### REQUIRED TASK
Only the lines from the first one through the line with "GF, .0135, .0145, t)" should be printed, exactly as they appear.

--- Start RECORDS FOR PROCESSING ---

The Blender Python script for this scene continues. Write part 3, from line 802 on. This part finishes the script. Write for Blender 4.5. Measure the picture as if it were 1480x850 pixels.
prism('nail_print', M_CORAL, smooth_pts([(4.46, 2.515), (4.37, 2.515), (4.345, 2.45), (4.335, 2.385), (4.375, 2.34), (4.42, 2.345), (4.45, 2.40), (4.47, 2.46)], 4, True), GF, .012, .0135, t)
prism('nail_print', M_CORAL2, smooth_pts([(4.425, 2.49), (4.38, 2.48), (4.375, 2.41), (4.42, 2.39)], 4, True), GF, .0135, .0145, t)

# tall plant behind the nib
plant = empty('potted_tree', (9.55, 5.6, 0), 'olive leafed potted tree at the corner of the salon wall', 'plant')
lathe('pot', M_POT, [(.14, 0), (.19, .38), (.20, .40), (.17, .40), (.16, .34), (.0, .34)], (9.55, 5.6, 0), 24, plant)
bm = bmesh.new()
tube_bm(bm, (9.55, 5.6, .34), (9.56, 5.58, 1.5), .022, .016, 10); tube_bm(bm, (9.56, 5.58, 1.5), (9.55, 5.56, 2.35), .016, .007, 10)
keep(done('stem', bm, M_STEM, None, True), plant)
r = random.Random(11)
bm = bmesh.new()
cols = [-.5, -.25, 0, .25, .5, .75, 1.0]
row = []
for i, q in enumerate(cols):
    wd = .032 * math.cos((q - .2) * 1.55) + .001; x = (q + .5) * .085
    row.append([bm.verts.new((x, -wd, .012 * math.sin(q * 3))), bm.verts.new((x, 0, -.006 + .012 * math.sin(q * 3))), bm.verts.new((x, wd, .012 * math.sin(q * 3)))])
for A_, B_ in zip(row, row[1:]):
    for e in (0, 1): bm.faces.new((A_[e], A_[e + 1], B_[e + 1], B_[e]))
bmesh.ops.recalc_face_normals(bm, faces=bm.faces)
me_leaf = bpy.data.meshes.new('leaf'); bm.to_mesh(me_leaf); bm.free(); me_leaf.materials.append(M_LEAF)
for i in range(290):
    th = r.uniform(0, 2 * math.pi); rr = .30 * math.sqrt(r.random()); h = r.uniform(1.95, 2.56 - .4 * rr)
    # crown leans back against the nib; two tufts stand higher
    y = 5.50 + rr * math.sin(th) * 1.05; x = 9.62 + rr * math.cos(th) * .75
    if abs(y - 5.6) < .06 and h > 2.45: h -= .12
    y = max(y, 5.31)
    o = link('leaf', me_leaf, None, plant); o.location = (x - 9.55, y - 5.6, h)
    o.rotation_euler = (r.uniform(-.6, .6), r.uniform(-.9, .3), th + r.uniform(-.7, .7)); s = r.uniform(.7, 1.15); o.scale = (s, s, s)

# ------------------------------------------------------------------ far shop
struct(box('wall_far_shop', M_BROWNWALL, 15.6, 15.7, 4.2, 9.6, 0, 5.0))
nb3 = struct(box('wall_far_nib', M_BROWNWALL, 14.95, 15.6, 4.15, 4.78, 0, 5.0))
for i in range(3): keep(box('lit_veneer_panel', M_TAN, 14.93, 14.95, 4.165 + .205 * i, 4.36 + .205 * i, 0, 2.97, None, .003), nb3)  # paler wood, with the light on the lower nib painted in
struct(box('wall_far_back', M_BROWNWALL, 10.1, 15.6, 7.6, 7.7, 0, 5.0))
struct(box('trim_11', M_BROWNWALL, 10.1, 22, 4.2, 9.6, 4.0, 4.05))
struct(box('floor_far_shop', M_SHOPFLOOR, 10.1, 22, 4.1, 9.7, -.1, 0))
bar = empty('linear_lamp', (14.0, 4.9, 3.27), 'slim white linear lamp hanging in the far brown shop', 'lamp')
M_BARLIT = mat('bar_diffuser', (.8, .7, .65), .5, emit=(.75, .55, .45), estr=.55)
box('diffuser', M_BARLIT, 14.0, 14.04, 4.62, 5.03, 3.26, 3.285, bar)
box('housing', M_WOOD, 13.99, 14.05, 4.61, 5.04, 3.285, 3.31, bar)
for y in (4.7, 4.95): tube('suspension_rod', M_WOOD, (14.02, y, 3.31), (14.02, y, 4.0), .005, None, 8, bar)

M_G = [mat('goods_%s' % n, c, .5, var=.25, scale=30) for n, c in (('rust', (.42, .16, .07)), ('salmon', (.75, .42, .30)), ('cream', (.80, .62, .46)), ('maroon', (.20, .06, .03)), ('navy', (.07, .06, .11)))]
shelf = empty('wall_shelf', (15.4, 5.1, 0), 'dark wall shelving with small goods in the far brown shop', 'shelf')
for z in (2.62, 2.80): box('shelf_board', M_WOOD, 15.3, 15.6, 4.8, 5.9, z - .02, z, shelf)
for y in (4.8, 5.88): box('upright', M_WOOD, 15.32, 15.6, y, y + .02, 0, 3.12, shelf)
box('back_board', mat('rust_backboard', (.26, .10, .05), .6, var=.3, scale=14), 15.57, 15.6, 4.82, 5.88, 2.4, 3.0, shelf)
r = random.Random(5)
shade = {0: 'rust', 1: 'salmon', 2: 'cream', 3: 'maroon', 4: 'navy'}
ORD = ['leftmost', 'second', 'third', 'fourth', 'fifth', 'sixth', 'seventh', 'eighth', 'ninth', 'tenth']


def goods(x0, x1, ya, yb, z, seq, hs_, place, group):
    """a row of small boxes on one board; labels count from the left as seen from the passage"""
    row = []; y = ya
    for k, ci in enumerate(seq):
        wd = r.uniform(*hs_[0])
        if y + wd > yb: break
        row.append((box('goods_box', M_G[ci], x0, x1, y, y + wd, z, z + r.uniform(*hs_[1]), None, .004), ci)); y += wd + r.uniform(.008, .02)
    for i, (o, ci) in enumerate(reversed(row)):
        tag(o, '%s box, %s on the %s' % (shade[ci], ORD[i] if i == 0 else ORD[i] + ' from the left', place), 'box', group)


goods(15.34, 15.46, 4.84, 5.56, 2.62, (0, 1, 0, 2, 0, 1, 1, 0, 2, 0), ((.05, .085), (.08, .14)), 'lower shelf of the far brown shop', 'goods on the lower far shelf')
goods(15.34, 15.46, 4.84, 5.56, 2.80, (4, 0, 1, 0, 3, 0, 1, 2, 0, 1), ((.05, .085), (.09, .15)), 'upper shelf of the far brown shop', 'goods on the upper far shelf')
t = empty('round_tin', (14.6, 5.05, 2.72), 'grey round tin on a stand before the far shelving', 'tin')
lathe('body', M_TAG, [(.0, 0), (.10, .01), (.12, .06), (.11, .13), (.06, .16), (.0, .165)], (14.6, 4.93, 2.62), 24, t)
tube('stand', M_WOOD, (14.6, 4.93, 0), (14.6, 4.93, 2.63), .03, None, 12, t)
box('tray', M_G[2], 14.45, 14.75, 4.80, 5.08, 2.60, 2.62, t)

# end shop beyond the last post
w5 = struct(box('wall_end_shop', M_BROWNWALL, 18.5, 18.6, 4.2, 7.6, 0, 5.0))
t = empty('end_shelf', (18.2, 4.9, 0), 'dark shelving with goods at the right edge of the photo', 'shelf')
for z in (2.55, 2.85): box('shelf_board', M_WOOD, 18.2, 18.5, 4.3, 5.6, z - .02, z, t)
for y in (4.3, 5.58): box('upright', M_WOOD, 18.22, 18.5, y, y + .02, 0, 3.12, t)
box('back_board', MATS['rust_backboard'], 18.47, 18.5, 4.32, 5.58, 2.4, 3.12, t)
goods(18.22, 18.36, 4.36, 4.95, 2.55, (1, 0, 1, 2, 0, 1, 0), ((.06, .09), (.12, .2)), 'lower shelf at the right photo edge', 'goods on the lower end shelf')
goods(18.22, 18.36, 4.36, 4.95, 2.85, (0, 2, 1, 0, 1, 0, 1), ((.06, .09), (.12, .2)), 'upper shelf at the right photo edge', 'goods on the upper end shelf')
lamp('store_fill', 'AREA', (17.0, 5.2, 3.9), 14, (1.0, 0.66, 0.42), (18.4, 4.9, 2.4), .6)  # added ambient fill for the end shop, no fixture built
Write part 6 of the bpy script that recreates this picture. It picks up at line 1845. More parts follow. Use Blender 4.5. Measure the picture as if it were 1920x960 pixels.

--- End RECORDS FOR PROCESSING ---

### PROBLEM SOLUTION
The Blender Python script for this scene continues. Write part 3, from line 802 on. This part finishes the script. Write for Blender 4.5. Measure the picture as if it were 1480x850 pixels.
prism('nail_print', M_CORAL, smooth_pts([(4.46, 2.515), (4.37, 2.515), (4.345, 2.45), (4.335, 2.385), (4.375, 2.34), (4.42, 2.345), (4.45, 2.40), (4.47, 2.46)], 4, True), GF, .012, .0135, t)
prism('nail_print', M_CORAL2, smooth_pts([(4.425, 2.49), (4.38, 2.48), (4.375, 2.41), (4.42, 2.39)], 4, True), GF, .0135, .0145, t)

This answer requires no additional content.